Stress Palace – Paradise

3 out of 5

Label: The Ghost is Clear Records

Produced by: Greg Norman (engineered by)

This is such an almost record: it’s almost the step up I wanted from Stress Palace’s debut, advancing their sound technically and sonically but not necessarily improving on the lack of hooks; it’s almost their lyrically, doing a concept album of sorts of hell on earth and taking some devastating pot shots at consumerism and the family unit but also running out of things to say after a couple lines; and it’s almost there in the performance, with solid, devastating vocals and meaty, thunderous playing that rarely pushes past a good-enough line.

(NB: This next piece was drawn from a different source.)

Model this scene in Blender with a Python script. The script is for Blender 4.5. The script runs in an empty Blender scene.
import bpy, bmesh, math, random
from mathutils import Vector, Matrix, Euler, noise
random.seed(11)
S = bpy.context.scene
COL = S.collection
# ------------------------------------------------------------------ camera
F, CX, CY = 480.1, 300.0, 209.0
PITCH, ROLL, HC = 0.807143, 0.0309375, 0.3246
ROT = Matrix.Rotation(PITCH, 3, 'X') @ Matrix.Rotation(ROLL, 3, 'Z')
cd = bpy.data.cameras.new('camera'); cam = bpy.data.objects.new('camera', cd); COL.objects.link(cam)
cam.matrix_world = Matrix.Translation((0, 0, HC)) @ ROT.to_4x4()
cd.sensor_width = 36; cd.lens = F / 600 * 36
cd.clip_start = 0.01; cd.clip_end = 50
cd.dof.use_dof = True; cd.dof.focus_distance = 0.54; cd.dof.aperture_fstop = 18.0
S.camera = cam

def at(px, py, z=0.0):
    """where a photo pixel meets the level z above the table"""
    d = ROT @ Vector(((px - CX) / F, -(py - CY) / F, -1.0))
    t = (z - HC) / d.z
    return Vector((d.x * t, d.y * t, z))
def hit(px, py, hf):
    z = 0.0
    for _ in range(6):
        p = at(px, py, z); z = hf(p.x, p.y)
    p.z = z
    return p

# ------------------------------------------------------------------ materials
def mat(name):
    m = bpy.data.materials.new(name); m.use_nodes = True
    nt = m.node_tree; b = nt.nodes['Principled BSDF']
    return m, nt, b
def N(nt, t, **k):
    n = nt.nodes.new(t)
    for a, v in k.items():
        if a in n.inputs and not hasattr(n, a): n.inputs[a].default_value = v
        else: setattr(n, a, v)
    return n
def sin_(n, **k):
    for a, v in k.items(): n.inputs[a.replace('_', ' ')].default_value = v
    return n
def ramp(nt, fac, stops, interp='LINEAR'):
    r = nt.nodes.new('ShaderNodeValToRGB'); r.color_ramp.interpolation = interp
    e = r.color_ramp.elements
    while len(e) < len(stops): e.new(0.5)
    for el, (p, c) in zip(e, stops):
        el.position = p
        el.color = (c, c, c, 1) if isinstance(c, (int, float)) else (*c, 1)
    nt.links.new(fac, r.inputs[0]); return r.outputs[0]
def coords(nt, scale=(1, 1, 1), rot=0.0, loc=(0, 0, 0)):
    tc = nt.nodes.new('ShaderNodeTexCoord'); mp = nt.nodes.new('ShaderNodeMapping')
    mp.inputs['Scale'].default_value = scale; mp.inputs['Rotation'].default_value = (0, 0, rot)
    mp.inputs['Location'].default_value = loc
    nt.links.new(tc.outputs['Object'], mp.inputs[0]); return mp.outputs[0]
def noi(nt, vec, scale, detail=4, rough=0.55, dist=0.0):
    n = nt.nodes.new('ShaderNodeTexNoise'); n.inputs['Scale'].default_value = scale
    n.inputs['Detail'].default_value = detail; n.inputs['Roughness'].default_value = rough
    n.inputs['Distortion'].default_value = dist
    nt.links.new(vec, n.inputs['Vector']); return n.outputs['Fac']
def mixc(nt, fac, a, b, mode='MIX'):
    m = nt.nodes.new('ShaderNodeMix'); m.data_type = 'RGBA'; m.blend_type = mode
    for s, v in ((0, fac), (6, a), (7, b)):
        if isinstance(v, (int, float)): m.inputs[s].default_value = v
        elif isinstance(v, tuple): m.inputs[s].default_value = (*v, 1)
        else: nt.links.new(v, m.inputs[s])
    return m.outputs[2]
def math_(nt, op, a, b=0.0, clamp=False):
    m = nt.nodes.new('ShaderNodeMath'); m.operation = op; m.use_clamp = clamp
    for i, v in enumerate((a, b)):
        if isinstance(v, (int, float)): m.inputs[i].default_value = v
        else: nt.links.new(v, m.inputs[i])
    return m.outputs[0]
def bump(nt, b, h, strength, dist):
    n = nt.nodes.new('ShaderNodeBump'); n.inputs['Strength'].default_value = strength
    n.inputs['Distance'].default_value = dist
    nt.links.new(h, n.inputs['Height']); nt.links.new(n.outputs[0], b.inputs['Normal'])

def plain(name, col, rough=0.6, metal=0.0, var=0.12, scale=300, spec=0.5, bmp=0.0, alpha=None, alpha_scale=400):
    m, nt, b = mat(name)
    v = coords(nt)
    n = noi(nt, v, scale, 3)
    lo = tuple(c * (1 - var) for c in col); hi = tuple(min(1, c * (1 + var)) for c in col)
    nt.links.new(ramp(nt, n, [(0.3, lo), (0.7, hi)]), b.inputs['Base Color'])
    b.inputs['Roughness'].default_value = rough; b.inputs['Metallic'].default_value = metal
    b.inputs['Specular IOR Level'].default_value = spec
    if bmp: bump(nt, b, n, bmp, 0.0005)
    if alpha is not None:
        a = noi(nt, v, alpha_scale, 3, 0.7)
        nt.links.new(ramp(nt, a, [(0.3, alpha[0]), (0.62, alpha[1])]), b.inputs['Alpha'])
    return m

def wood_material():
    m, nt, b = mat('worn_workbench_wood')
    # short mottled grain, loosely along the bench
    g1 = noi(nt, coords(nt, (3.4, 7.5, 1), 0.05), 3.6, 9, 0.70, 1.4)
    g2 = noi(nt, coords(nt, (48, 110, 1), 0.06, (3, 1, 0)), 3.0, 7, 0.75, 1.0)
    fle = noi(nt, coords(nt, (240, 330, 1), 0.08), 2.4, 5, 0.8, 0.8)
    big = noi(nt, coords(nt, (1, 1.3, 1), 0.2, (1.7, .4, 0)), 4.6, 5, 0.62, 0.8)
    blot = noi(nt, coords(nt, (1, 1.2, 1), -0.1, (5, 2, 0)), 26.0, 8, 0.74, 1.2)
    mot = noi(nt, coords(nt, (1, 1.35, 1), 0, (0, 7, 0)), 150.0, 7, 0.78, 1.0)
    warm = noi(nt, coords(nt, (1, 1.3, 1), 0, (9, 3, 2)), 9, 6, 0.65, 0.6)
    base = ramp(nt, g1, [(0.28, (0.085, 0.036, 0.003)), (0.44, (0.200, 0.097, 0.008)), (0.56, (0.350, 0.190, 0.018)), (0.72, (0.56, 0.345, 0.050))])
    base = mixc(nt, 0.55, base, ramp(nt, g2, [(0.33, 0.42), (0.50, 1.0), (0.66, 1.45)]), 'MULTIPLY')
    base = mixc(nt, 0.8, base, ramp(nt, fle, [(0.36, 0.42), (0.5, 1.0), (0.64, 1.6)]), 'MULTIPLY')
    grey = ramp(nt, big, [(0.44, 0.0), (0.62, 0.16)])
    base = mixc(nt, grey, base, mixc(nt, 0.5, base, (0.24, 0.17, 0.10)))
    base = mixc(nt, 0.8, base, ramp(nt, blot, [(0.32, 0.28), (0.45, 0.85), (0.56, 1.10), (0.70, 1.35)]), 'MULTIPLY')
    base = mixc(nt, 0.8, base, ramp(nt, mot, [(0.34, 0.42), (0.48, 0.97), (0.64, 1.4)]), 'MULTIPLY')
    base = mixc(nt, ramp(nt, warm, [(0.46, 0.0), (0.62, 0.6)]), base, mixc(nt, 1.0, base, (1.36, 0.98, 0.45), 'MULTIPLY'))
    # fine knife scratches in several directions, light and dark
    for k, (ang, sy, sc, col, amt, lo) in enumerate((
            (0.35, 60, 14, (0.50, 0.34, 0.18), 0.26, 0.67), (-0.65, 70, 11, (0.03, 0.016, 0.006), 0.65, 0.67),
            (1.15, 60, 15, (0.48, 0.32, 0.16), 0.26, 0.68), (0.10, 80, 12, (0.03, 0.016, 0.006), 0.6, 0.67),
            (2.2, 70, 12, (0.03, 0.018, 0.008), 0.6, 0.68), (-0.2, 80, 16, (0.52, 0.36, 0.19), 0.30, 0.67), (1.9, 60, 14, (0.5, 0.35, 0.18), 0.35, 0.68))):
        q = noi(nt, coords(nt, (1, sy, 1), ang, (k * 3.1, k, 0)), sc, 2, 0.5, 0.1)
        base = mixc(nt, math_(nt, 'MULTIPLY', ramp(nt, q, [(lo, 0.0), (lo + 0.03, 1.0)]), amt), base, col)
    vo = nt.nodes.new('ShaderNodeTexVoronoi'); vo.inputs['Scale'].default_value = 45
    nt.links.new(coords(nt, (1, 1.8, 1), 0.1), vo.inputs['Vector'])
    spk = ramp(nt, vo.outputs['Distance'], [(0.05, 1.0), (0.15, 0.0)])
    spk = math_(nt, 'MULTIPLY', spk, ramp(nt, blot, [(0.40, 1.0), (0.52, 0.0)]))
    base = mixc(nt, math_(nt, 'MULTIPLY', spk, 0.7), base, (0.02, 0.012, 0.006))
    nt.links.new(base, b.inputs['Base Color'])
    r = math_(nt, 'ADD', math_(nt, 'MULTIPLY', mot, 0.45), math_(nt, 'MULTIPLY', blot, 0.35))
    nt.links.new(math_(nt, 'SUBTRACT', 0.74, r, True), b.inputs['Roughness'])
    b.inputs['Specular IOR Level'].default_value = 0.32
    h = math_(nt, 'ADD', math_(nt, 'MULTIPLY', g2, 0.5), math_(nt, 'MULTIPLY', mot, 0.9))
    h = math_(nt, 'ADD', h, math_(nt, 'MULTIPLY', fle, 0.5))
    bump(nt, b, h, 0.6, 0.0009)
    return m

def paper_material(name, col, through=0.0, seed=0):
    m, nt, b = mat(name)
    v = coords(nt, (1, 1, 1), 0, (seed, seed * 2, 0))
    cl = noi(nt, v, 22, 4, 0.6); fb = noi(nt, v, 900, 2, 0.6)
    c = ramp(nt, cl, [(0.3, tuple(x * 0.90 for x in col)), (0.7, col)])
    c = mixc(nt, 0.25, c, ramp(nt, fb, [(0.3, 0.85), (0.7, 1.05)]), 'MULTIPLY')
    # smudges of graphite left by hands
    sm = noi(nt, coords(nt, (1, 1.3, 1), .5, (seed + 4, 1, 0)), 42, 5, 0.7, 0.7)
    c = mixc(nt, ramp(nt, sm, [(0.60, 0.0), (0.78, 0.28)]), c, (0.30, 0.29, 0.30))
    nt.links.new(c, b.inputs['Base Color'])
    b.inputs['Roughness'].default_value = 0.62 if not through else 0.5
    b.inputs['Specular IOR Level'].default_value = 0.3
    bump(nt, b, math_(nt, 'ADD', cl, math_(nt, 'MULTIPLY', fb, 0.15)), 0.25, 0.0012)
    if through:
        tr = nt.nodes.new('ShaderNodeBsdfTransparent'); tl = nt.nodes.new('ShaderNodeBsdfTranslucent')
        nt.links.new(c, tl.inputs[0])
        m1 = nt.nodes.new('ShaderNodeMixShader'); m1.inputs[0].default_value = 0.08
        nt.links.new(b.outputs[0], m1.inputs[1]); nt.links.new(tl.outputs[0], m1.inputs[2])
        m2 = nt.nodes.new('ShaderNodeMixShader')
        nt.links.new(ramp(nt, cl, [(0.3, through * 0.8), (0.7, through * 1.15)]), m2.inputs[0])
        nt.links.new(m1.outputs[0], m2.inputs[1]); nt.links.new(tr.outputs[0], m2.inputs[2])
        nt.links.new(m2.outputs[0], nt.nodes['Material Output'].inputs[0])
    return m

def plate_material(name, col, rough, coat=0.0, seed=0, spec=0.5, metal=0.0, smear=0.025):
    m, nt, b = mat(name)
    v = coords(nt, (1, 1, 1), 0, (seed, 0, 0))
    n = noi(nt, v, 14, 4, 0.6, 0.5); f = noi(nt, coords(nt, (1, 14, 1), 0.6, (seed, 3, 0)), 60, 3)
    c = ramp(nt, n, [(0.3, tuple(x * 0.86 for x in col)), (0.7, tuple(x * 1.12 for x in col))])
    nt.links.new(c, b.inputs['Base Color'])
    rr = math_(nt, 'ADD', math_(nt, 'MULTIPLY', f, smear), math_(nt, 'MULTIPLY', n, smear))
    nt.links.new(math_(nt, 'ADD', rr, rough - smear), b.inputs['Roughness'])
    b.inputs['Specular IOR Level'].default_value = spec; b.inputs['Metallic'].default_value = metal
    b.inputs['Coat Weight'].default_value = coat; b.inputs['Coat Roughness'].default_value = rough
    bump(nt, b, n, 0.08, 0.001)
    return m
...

Just a couple years prior, SP arrived in solid form, doing The Ghost is Clear Midwest hardcore thing with a bit of DC punk; a bit of NY sludge; but ultimately kind of familiar – a super promising opening act. Teaming up with ace engineer Greg Norman and masterer Matthew Barnhart for this followup felt like the right ante up to shaping their sound, but oddly… neither serves this thing well. The group’s enhanced use of synths in their sound – more as a noise component than any kind of new wave thing – provides a really dynamic, interesting layer that, between Norman and Barnhart and the band, is never embellished enough to add much effect; at the same time, when the bass and guitar and drums should kick, there’s room left in the sound for the keys, so they don’t kick as much as they could. It’s bizarre.

On the vocal front, on tracks like What Are People For, ‘Matt’ really proves they’ve got the chops to define themselves as an all-time hardcore vocalist, swinging from vicious snarls to a kind Al Shippy rasp to devastating howls, but then this range isn’t applied throughout. Matt’s baseline delivery is still pummeling, it’s just back in the kind of “standard” range and style we heard on the group’s debut. And lyrically, while I think the writing has been sharpened (previously there was some playfulness that kind of felt sing-songy; here, every line matters), there’s not enough storytelling: just saying the same line twice, only shouting it the second time, doesn’t really “conclude” the thought; we wind up with songs that feel like they only deliver half of a message.

So it’s steps forwards and back: the group has theoretically improved on all fronts, but with those improvements come new barriers they can’t quite surpass. We’re almost there.